MY late uncle, a semi-professional footballer, juggled his sporting career in the 1970s with his day job as a dried fruit sales rep for Whitworths.
One was, undeniably, more glamorous than the other.
But his sales patch was Northern Ireland and as a child I can remember my granny being as worried about protecting him from the aspiring WAGs that would hang about Muirton Park as she was about him making that weekly round trip to Belfast.
On balance, Northern Ireland was probably the more dangerous territory and for me The Troubles were a complex broth of serious uncle hero worship and a deep and troubling fear of a threat I just didn’t understand.
My uncle would come back from Belfast with a suitcase crammed full of product samples – who could forget chocolate-coated dried apple slices? – and terrifying stories about tanks on the street, road blocks and gunfire.
A potent mix of memories that all conflated into one thing – a fear that my uncle wasn’t safe.
It seemed so far removed from rural Perthshire but then TV pictures of the bloody aftermath of a bomb blast, or of men in balaclavas carrying machine guns, would invade our front room. And the fear would grow.

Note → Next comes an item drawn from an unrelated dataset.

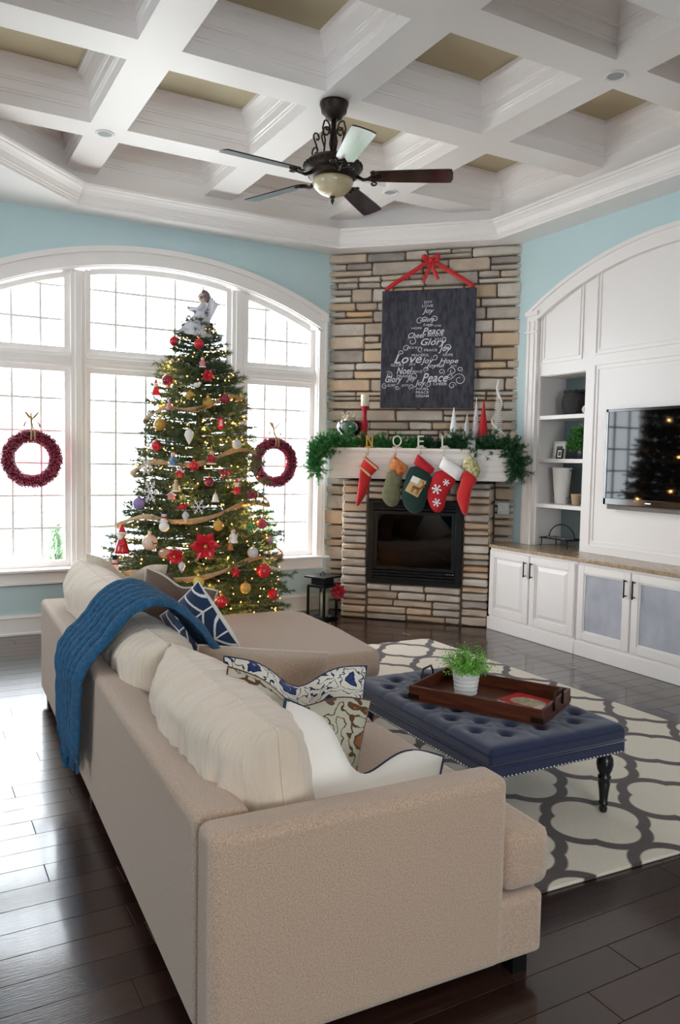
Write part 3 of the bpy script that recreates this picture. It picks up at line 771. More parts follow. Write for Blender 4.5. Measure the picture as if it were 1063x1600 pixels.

My uncle’s tour of duty for Whitworths ended long before The Troubles did but the driving force behind both was women; wives, mothers, my granny – women who didn’t want to have to lie awake at night fearing for their sons’ safety.
Which is why having women all but airbrushed from last week’s 20th anniversary of the Good Friday Agreement seemed so abhorrently casual. The Labour MP, Harriet Harman, rightly criticised an Irish magazine which illustrated a feature with portrait shots of six men.
They should’ve put Mo Mowlam in this pic…..so we could remember what she did and all the other women who played their part in the peace process! pic.twitter.com/3keVd3snGt
— Harriet Harman (@HarrietHarman) April 10, 2018
Tony Blair, Gerry Adams, Ian Paisley and Bertie Ahern featured but Mo Mowlam, who laid the groundwork for Blair as the first woman to hold the post of Northern Ireland Secretary, was left out.
Mowlam was known for her casual, direct approach but she was no fool. Unlike others, her style did not lack substance.
She brought a direction, insight and an inclusivity that had eluded all before her. And she kickstarted the process when it stalled by doing what others had been unable to do – going into the Maze prison to talk directly to the men who threatened peace.
Mowlam wasn’t the only woman integral to the peace process but she was the most high profile. And it’s important because having women involved in peace negotiations is proven to secure longevity.
The Agreement acknowledged this by embedding the participation of women in Northern Ireland’s politics into its ambitions.
It’s easy to leave women out of history if you don’t write them in. But consider this: would the Good Friday Agreement ever have happened had it not been for “just Mo”?
The poet, Seamus Heaney, said the Agreement “cleared a space for the miraculous”.
And while it was indeed a miracle, it only made peace possible, it did not guarantee it.